Observe the following points each time that you train.
- Always warm up. Even for a quick workout, you need to prepare your body for more rigorous work. Walk briskly for five minutes before you exercise. This warm-up includes walking quickly around the house, the yard, or in the parking lot at the office.
- Work all major muscle groups. Be sure to do exercises for your upper body, your lower body, and your core a minimum of twice a week.
- Apply program variables. Even for short workouts, training frequency, exercise selection, order, amount of weight, number of reps, number of sets, and your rest periods are all still important components. Just because you’re doing a quickie workout does not mean that you can throw all the weight training principles out the window. All the rules still apply.
- Train in one minute sets. In general, one set of a particular exercise takes approximately one minute. If each rep requires two seconds up, a brief pause, and two seconds down, plan on five to six seconds per rep. Therefore, a set of 10-12 reps takes roughly one minute.
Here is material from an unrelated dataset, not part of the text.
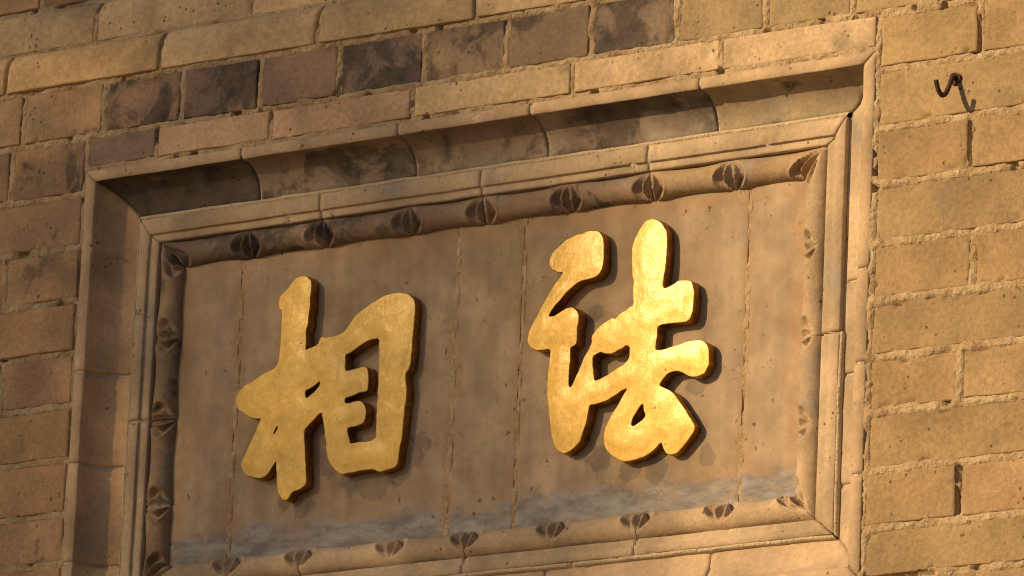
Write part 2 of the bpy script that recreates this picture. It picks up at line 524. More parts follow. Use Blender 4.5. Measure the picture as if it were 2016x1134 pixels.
# two weathering courses with rounded tops, each set back behind the one below
def rounded(depth):
    def f(V):
        a = np.clip((V - 0.42) / 0.58, 0, 1)
        return depth * (1 - np.sqrt(np.clip(1 - a * a, 0, 1)))
    return f
GV = [-1.10, -0.8501, -0.5883, -0.3285, -0.0757, 0.175, 0.43, 0.685, 0.93]
GC = [(0.52, 0.36, 0.20), (0.58, 0.40, 0.215), (0.50, 0.36, 0.22), (0.49, 0.355, 0.215), (0.46, 0.345, 0.21)]
for i in range(8):
    brick(GV[i], GV[i + 1], 0.3585, 0.4205, GC[min(i, 4)], 0.0, y0=-0.004, y_of_z=rounded(0.024 if i < 4 else 0.012), rough=0.5, gap=0.0026)
FV = [-1.23, -0.975, -0.7206, -0.46, -0.205, 0.05, 0.305, 0.56, 0.815]
for i in range(8):
    brick(FV[i], FV[i + 1], 0.4205, 0.4865, (0.48, 0.35, 0.215), 0.0, y0=0.020, y_of_z=rounded(0.022), rough=0.5, gap=0.0026, fine=0.004)
# plain bond above, below and beyond the picture
for r in range(4):
    z0 = 0.4865 + r * 0.0715
    x = -1.22 + (0.13 if r % 2 else 0)
    while x < 0.9:
        w = 0.128 if r % 2 else 0.256
        if r == 0 and x < -0.6:
            w = 0.128
        brick(x, x + w, z0, z0 + 0.0715, rng.choice(BROWN if x < 0.2 else TAN), 0.2, y0=0.043, fine=0.012 if x > -0.7 or r else 0.004)
        x += w
for r in range(4):
    z1 = -0.420 - r * 0.0715
    x = -1.09 + (0.128 if r % 2 else 0)
    while x < 0.85:
        w = 0.128 if r % 2 else 0.256
        near = x > 0.4 and r < 2
        brick(x, x + w, z1 - 0.0715, z1, rng.choice(BROWN if x < -0.1 else TAN), 0.05, fine=0.004 if near else 0.012)
        x += w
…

- Alternate upper and lower body exercises. When you want to reduce the waiting time during rest periods, switch between upper and lower body exercises so that one part of your body rests while the other works. Save your core exercises for last.
- Mix in stretching exercises. To be even more efficient, use your rest periods for stretches that target the muscle that you just worked. You can stretch your body all throughout the workout, and you won’t need extra time for a stretching segment at the end.